Stated exercise: Make an exact copy of the entries below.
--- start of Data provided ---
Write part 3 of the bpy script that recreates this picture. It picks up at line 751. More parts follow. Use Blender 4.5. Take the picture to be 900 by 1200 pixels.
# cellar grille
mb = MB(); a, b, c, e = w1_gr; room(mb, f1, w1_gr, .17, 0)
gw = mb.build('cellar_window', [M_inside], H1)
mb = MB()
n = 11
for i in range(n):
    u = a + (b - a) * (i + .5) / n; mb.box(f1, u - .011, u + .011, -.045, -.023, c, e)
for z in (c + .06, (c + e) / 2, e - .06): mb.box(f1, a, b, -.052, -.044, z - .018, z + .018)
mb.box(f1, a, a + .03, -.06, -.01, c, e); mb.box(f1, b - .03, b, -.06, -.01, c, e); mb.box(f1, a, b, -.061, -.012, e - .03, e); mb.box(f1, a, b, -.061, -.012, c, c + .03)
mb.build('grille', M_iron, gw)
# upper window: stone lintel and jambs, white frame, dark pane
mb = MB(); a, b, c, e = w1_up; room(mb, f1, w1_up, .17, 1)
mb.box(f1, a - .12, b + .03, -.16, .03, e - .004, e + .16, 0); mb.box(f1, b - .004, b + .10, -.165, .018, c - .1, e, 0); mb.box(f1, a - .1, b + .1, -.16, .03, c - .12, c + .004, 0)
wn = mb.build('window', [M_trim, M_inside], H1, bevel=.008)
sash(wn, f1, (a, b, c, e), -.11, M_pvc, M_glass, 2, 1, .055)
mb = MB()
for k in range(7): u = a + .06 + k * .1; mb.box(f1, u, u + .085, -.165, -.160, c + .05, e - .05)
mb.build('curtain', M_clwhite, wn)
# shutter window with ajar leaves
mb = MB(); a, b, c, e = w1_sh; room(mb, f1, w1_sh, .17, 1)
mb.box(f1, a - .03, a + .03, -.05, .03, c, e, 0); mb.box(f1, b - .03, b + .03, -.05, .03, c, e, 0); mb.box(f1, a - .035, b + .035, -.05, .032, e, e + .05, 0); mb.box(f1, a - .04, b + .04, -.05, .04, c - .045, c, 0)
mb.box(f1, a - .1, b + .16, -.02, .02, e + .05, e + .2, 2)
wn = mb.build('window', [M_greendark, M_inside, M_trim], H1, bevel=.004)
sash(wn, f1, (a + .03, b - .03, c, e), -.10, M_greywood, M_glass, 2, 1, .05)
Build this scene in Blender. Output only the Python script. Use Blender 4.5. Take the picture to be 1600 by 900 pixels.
--- end of Data provided ---
Solution for this exercise:
Write part 3 of the bpy script that recreates this picture. It picks up at line 751. More parts follow. Use Blender 4.5. Take the picture to be 900 by 1200 pixels.
# cellar grille
mb = MB(); a, b, c, e = w1_gr; room(mb, f1, w1_gr, .17, 0)
gw = mb.build('cellar_window', [M_inside], H1)
mb = MB()
n = 11
for i in range(n):
    u = a + (b - a) * (i + .5) / n; mb.box(f1, u - .011, u + .011, -.045, -.023, c, e)
for z in (c + .06, (c + e) / 2, e - .06): mb.box(f1, a, b, -.052, -.044, z - .018, z + .018)
mb.box(f1, a, a + .03, -.06, -.01, c, e); mb.box(f1, b - .03, b, -.06, -.01, c, e); mb.box(f1, a, b, -.061, -.012, e - .03, e); mb.box(f1, a, b, -.061, -.012, c, c + .03)
mb.build('grille', M_iron, gw)
# upper window: stone lintel and jambs, white frame, dark pane
mb = MB(); a, b, c, e = w1_up; room(mb, f1, w1_up, .17, 1)
mb.box(f1, a - .12, b + .03, -.16, .03, e - .004, e + .16, 0); mb.box(f1, b - .004, b + .10, -.165, .018, c - .1, e, 0); mb.box(f1, a - .1, b + .1, -.16, .03, c - .12, c + .004, 0)
wn = mb.build('window', [M_trim, M_inside], H1, bevel=.008)
sash(wn, f1, (a, b, c, e), -.11, M_pvc, M_glass, 2, 1, .055)
mb = MB()
for k in range(7): u = a + .06 + k * .1; mb.box(f1, u, u + .085, -.165, -.160, c + .05, e - .05)
mb.build('curtain', M_clwhite, wn)
# shutter window with ajar leaves
mb = MB(); a, b, c, e = w1_sh; room(mb, f1, w1_sh, .17, 1)
mb.box(f1, a - .03, a + .03, -.05, .03, c, e, 0); mb.box(f1, b - .03, b + .03, -.05, .03, c, e, 0); mb.box(f1, a - .035, b + .035, -.05, .032, e, e + .05, 0); mb.box(f1, a - .04, b + .04, -.05, .04, c - .045, c, 0)
mb.box(f1, a - .1, b + .16, -.02, .02, e + .05, e + .2, 2)
wn = mb.build('window', [M_greendark, M_inside, M_trim], H1, bevel=.004)
sash(wn, f1, (a + .03, b - .03, c, e), -.10, M_greywood, M_glass, 2, 1, .05)
Build this scene in Blender. Output only the Python script. Use Blender 4.5. Take the picture to be 1600 by 900 pixels.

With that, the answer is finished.